The award was conferred upon Jayalalithaa by Alfred Kitcher, the director of the IHRDC, who is also the head of the World Transformation Church currently operating in the Ukraine. The aims of the World Transformation Church, according to their own website, are “to serve in an apostolic and prophetic capacity to nations (governments) and peoples by bringing forth relevant ministry in the fields of national reconstruction and development, economic growth, prosperity and self reliance.”

That the newspapers failed to remark on the fact that the Chief Minister of Tamil Nadu received a highly publicized human rights award from a dubious Ukrainian organization headed by a man whose apparent aim is to merge Church and State in the Ukraine is strange. What is stranger is that the newspapers failed to mention in a single one of these articles that the Puratchi Thalaivi’s record on human rights is abysmal.

She has thrown numerous political opponents in jail under the Prevention of Terrorism Act (POTA), most famously Vaiko, the MDMK leader who languished for 577 days in a cell in Vellore. Under her watch, inter-caste violence in Tamil Nadu has seen a sharp increase; it is said that her party instigates such caste rivalries. When teachers and government employees dared to strike in 2003 protesting a cut in their pensions, she fired 200,000 of them, effectively paralyzing their right to strike. Her party is also widely acknowledged to be highly corrupt, a fair indication of the fact that the Jayalalithaa government’s priorities are not with the people.

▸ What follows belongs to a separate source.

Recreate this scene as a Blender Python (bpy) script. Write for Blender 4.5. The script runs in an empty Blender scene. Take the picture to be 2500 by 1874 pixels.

Why, then, did an article reporting that Jayalalithaa was given an award for her commitment to human rights appear without comment in so many Indian newspapers? That it ran in The Hindu is particularly surprising; it was less than a year ago that the notoriously willful Chief Minister had attempted to have The Hindu’s senior editorial staff thrown in jail because they had described her speeches in the state legislative assembly as “stinging abuse” and “unrestrained attacks on the Opposition.”

The news media, without exception, failed to question any of the claims made in the AIDMK press release. It is such uncritical reporting that increases the legitimacy of political leaders who fail to observe the most basic limits on their power, and allows them to stay in power at great cost to the Indian people.